◆ Dataset excerpt ◆
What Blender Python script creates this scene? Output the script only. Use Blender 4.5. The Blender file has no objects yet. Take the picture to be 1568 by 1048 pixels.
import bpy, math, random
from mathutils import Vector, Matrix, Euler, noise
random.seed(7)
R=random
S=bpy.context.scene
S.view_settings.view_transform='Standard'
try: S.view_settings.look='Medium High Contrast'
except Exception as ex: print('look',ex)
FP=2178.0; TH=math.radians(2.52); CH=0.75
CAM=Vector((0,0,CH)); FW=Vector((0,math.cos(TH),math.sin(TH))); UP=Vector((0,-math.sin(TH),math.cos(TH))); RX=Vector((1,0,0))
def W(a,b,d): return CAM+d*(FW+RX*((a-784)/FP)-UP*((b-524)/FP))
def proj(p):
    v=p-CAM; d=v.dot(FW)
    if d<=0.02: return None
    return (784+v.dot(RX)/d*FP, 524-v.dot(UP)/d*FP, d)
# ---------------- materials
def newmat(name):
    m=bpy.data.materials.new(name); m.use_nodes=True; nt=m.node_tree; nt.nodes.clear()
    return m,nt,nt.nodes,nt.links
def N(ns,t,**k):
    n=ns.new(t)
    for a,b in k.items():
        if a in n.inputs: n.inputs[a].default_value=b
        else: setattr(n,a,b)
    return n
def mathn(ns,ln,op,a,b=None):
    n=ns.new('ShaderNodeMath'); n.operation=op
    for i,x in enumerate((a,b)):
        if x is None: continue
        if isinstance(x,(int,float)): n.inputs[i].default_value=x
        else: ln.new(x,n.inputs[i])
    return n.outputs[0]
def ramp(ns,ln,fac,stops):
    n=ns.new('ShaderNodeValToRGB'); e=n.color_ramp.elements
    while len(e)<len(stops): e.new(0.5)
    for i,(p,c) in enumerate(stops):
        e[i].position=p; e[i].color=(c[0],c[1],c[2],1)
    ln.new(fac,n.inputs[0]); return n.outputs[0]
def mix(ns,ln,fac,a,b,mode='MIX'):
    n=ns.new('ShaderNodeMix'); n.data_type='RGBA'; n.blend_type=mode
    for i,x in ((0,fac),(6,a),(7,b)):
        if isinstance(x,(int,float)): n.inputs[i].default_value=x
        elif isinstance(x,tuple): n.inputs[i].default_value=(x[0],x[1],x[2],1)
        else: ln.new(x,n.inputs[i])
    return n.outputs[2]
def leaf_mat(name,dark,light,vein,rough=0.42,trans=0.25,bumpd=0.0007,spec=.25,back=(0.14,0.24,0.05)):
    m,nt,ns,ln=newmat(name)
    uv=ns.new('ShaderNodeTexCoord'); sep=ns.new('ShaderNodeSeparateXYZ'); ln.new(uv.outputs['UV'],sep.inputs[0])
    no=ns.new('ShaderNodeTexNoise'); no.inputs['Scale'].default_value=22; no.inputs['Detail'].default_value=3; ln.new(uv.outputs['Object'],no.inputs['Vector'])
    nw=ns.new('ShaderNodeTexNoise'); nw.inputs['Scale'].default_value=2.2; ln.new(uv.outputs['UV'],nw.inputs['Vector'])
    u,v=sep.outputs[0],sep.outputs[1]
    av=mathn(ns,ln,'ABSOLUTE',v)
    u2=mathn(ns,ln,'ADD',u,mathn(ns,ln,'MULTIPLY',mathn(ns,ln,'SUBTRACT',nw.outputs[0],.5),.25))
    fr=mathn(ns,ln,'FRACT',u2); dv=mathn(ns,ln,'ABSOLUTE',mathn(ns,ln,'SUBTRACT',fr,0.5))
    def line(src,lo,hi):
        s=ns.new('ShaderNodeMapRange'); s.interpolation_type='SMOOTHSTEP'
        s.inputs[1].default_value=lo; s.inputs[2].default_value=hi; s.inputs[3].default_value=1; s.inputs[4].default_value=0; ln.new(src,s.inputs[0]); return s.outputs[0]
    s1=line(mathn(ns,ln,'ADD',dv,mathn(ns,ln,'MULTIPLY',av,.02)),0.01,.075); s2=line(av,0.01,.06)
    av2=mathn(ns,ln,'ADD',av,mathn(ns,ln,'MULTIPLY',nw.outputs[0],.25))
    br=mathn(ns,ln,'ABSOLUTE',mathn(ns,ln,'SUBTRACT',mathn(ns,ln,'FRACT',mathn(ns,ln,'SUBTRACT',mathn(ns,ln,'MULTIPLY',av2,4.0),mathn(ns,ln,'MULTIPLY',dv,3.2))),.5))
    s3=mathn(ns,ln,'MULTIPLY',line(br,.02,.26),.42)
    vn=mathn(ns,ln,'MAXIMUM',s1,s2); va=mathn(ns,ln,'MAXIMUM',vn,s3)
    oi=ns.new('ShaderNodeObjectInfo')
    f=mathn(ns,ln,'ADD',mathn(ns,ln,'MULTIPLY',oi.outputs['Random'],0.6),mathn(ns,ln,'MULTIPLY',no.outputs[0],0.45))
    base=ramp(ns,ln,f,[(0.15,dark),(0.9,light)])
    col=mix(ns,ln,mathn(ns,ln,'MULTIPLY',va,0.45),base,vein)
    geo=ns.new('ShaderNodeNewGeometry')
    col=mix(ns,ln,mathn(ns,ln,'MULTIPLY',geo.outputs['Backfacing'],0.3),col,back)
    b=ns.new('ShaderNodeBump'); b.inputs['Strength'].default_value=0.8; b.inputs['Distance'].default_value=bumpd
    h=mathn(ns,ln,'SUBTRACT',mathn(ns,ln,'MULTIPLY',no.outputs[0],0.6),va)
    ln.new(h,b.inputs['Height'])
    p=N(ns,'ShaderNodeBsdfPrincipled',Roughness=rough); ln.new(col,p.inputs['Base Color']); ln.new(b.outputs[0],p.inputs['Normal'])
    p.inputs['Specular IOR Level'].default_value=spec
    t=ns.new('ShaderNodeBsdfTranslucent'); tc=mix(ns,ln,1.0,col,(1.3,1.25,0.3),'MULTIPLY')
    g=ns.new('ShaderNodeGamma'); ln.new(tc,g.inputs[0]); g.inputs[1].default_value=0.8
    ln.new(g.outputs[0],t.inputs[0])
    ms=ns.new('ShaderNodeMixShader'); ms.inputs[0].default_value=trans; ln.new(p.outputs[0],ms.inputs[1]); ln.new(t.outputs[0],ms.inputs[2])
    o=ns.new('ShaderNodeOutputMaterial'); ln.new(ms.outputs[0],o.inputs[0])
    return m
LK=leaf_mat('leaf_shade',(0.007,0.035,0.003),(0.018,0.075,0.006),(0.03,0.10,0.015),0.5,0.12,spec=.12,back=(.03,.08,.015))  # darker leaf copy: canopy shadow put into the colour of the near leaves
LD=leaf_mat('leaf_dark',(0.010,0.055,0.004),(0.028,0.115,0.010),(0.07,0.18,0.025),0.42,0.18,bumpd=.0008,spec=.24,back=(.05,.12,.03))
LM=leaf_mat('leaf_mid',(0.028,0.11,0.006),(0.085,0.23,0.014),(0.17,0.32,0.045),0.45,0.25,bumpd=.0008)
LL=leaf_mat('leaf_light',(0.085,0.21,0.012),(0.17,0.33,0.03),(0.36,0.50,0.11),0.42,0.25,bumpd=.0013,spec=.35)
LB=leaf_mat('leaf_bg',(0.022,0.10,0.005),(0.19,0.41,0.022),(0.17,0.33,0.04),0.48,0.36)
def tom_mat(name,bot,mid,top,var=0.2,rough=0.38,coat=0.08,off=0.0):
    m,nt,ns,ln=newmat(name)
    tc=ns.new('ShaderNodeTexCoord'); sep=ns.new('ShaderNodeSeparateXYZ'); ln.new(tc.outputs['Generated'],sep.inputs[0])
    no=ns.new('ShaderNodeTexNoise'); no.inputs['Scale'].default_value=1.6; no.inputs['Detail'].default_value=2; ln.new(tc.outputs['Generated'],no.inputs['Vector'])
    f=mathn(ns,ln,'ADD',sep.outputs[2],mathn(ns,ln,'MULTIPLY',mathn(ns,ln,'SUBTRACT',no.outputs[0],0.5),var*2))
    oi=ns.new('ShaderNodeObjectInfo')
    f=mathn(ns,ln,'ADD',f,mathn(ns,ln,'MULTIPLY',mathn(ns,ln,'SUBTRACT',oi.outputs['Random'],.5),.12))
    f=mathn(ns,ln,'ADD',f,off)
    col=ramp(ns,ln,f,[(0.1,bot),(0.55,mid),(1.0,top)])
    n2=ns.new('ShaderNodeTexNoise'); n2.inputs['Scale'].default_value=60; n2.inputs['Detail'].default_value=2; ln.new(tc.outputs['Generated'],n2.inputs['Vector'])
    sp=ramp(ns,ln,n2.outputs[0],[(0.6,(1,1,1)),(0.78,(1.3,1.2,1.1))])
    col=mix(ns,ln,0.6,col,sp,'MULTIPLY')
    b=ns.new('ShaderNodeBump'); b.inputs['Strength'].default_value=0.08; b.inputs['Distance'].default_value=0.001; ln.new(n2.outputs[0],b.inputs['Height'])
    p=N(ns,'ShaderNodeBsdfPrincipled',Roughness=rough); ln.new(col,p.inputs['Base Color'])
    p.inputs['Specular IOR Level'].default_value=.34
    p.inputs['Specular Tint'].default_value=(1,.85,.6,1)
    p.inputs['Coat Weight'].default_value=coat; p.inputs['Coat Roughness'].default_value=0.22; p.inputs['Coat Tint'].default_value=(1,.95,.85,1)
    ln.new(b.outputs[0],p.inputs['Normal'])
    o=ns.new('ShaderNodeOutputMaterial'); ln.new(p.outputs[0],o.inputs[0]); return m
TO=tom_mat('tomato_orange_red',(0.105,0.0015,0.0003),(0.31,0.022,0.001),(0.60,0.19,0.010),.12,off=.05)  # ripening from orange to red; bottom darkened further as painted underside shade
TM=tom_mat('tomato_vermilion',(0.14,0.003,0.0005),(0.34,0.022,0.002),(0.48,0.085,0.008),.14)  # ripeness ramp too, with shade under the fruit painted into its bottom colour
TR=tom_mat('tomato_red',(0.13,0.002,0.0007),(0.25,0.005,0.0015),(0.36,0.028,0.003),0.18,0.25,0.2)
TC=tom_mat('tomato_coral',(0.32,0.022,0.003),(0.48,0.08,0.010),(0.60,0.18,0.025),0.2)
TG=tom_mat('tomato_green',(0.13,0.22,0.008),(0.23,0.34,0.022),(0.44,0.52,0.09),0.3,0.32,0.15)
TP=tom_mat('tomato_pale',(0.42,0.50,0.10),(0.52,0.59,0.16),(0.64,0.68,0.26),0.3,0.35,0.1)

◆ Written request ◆
Which lines include the word "vein"? Copy every one of them.

◆ Exercise answer ◆
def leaf_mat(name,dark,light,vein,rough=0.42,trans=0.25,bumpd=0.0007,spec=.25,back=(0.14,0.24,0.05)):
    col=mix(ns,ln,mathn(ns,ln,'MULTIPLY',va,0.45),base,vein)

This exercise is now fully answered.